At the late morning screening of “The Truth Shall Not Sink with Sewol” on Monday, there was a significant security presence outside the shopping mall in which the theater is located. Looking out of place, one uniformed officer was among several dark-suited men standing in a circle speaking in low voices. As more reporters started arriving, they suddenly dispersed.

When directors Lee Sang-ho and Ahn Hae-ryong arrived, they were whisked off by BIFF officials into an electronics store where a secret passage to the theater is located. Looking nervous but smiling, Lee and Ahn took their seats and as officials from Busan City Hall, BIFF and the Korean Film Council looked on, the theater manager announced nervously, “enjoy the show.”

The documentary chronicles the aftermath of the April sinking of a passenger ferry which caused the death and disappearance of 304 people, many of whom were children on a school trip. Focusing on a diving bell, a piece of equipment from a private diving company, it purports to “uncover the truth” behind the failed attempts to save lives. At the time of the rescue, the Korean media reported on the diving bell and its owner, Lee Jong-in as having “caused severe disruptions” in the Coast Guard’s official rescue efforts. Most Korean media reported that after causing delays and disruptions, Lee failed to rescue anyone and pulled out of his own accord.

To this day, Lee Jong-in is portrayed in the mainstream Korean media as a fraudulent conman who only took part to drum up business for his diving firm who caused further anguish by raising the hopes of the victims’ families. Lee has kept silent about what has happened since.

Using actual footage and interviews, the film claims that it was the Coast Guard who disrupted Lee’s efforts behind-the-scenes while manipulating the media to give out false reports.

The atmosphere after the screening was at a fever pitch with some openly sobbing as more officials and reporters poured into the auditorium for a Q&A with the directors which lasted 30 minutes. A woman who was clearly moved by the film with tears falling down her cheeks, asked the directors how they will be able to get the movie into regular theaters due to pressure from the government, prompting director Lee to burst into tears.

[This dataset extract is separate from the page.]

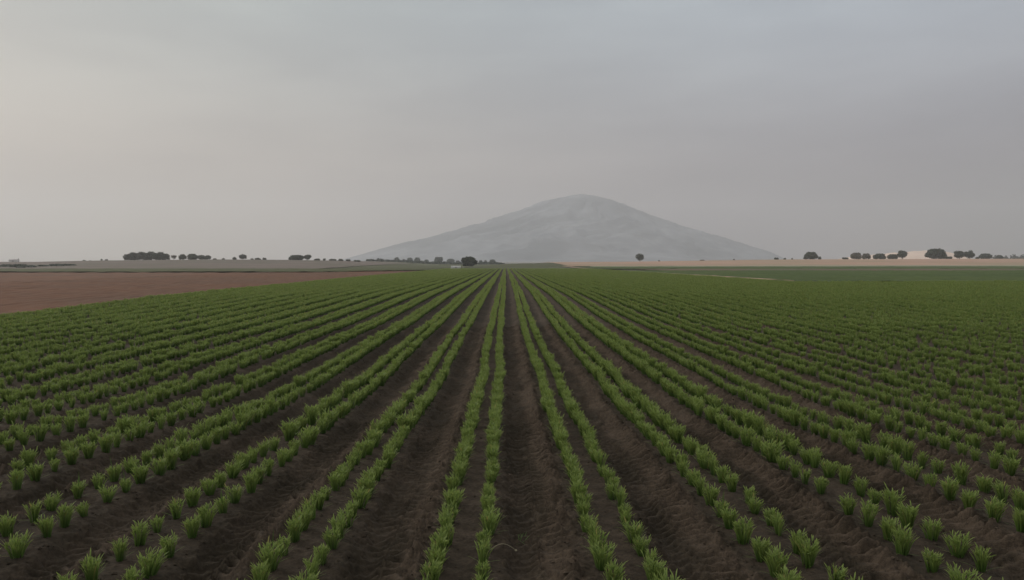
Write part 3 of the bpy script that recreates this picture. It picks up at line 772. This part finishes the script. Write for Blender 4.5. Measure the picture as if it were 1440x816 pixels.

American director Joshua Oppenheimer (“The Act of Killing,” “The Look of Silence”) asked if “incompetence was the only thing the government wanted to cover up and why the majority of the Korean media only function as the government’s stenographers.” Lee responded, “It’s not just their incompetence but also their unwillingness to listen to the people. It’s a regime unwilling to communicate to its people and is thus more concerned about hiding its incompetence than saving lives. The reporters were not stenographers, but stakeholders.”